## What you will do
Return the entries below in their exact form, leaving the pictures out.

## The records
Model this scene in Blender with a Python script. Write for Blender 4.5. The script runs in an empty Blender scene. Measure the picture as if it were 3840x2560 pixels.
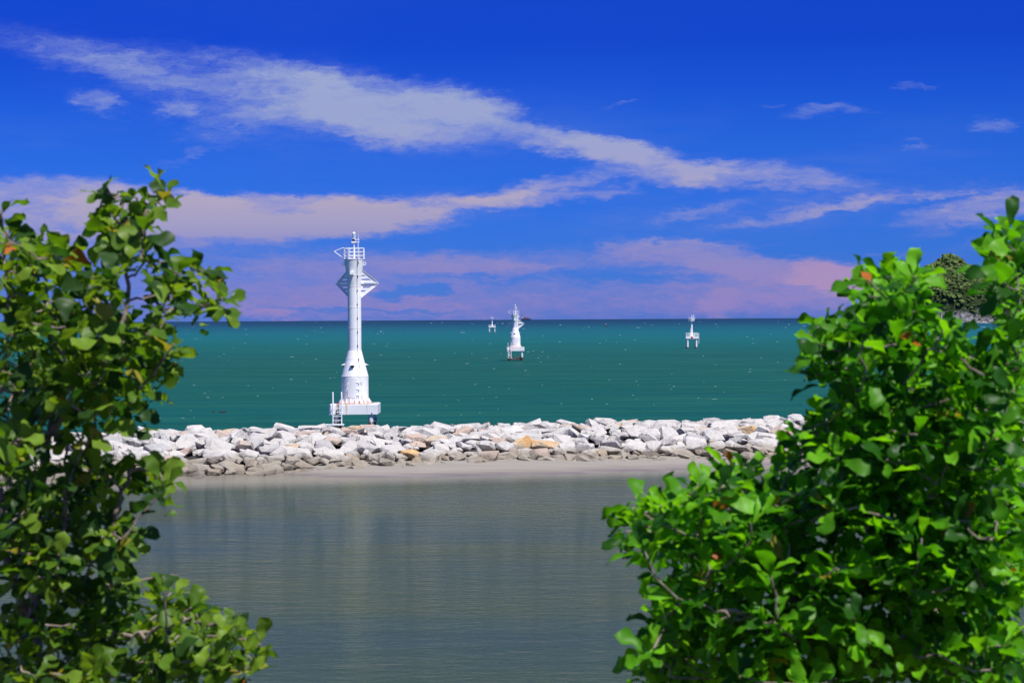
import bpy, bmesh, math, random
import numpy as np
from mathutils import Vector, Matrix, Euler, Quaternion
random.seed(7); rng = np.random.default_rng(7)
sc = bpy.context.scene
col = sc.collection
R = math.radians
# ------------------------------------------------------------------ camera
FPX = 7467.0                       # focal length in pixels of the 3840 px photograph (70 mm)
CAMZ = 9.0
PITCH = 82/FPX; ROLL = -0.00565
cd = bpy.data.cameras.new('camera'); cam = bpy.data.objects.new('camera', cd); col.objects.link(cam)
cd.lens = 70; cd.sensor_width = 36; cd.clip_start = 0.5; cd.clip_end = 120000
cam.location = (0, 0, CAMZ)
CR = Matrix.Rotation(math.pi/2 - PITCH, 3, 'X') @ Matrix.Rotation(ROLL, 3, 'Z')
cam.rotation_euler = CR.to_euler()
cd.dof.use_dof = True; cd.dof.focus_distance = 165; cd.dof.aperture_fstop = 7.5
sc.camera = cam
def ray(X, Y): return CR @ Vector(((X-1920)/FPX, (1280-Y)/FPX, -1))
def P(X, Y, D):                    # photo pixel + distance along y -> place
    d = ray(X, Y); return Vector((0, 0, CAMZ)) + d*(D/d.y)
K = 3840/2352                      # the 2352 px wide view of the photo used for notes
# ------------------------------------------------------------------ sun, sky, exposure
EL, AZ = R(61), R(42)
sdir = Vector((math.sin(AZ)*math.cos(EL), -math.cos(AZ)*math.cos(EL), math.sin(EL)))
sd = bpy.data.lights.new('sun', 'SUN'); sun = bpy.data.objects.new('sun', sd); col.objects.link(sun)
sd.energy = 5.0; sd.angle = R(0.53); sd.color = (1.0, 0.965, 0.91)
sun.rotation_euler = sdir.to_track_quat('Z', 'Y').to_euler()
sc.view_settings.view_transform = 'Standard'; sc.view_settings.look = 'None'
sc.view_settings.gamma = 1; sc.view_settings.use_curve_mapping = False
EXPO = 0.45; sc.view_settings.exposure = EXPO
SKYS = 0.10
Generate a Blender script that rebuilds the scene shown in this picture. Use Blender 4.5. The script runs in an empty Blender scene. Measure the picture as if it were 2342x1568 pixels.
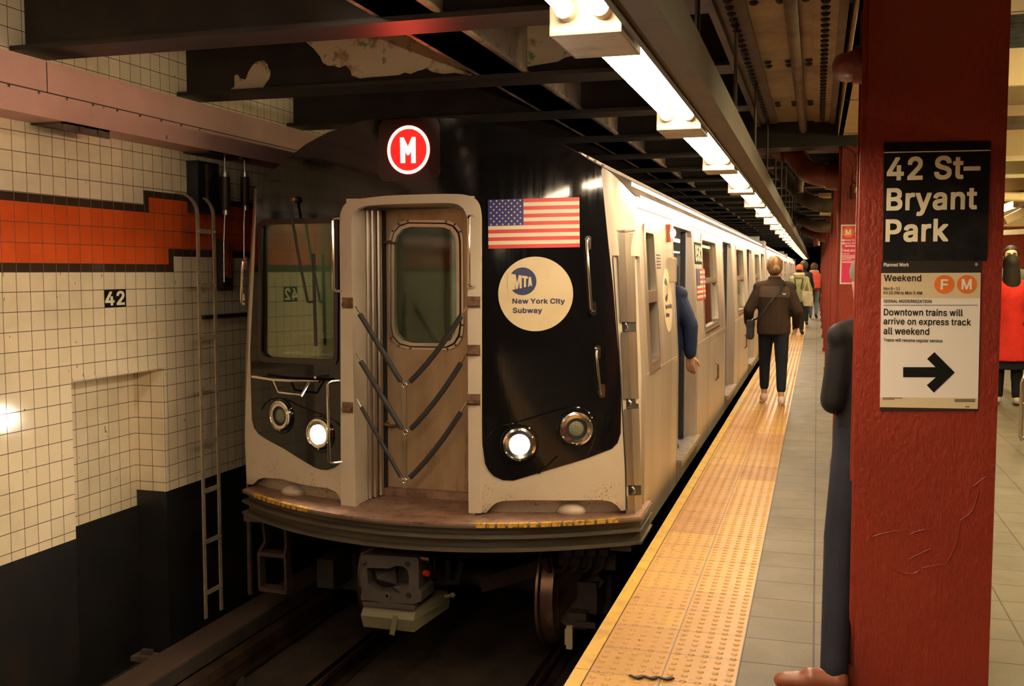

## Full answer
Model this scene in Blender with a Python script. Write for Blender 4.5. The script runs in an empty Blender scene. Measure the picture as if it were 3840x2560 pixels.
import bpy, bmesh, math, random
import numpy as np
from mathutils import Vector, Matrix, Euler, Quaternion
random.seed(7); rng = np.random.default_rng(7)
sc = bpy.context.scene
col = sc.collection
R = math.radians
# ------------------------------------------------------------------ camera
FPX = 7467.0                       # focal length in pixels of the 3840 px photograph (70 mm)
CAMZ = 9.0
PITCH = 82/FPX; ROLL = -0.00565
cd = bpy.data.cameras.new('camera'); cam = bpy.data.objects.new('camera', cd); col.objects.link(cam)
cd.lens = 70; cd.sensor_width = 36; cd.clip_start = 0.5; cd.clip_end = 120000
cam.location = (0, 0, CAMZ)
CR = Matrix.Rotation(math.pi/2 - PITCH, 3, 'X') @ Matrix.Rotation(ROLL, 3, 'Z')
cam.rotation_euler = CR.to_euler()
cd.dof.use_dof = True; cd.dof.focus_distance = 165; cd.dof.aperture_fstop = 7.5
sc.camera = cam
def ray(X, Y): return CR @ Vector(((X-1920)/FPX, (1280-Y)/FPX, -1))
def P(X, Y, D):                    # photo pixel + distance along y -> place
    d = ray(X, Y); return Vector((0, 0, CAMZ)) + d*(D/d.y)
K = 3840/2352                      # the 2352 px wide view of the photo used for notes
# ------------------------------------------------------------------ sun, sky, exposure
EL, AZ = R(61), R(42)
sdir = Vector((math.sin(AZ)*math.cos(EL), -math.cos(AZ)*math.cos(EL), math.sin(EL)))
sd = bpy.data.lights.new('sun', 'SUN'); sun = bpy.data.objects.new('sun', sd); col.objects.link(sun)
sd.energy = 5.0; sd.angle = R(0.53); sd.color = (1.0, 0.965, 0.91)
sun.rotation_euler = sdir.to_track_quat('Z', 'Y').to_euler()
sc.view_settings.view_transform = 'Standard'; sc.view_settings.look = 'None'
sc.view_settings.gamma = 1; sc.view_settings.use_curve_mapping = False
EXPO = 0.45; sc.view_settings.exposure = EXPO
SKYS = 0.10
Generate a Blender script that rebuilds the scene shown in this picture. Use Blender 4.5. The script runs in an empty Blender scene. Measure the picture as if it were 2342x1568 pixels.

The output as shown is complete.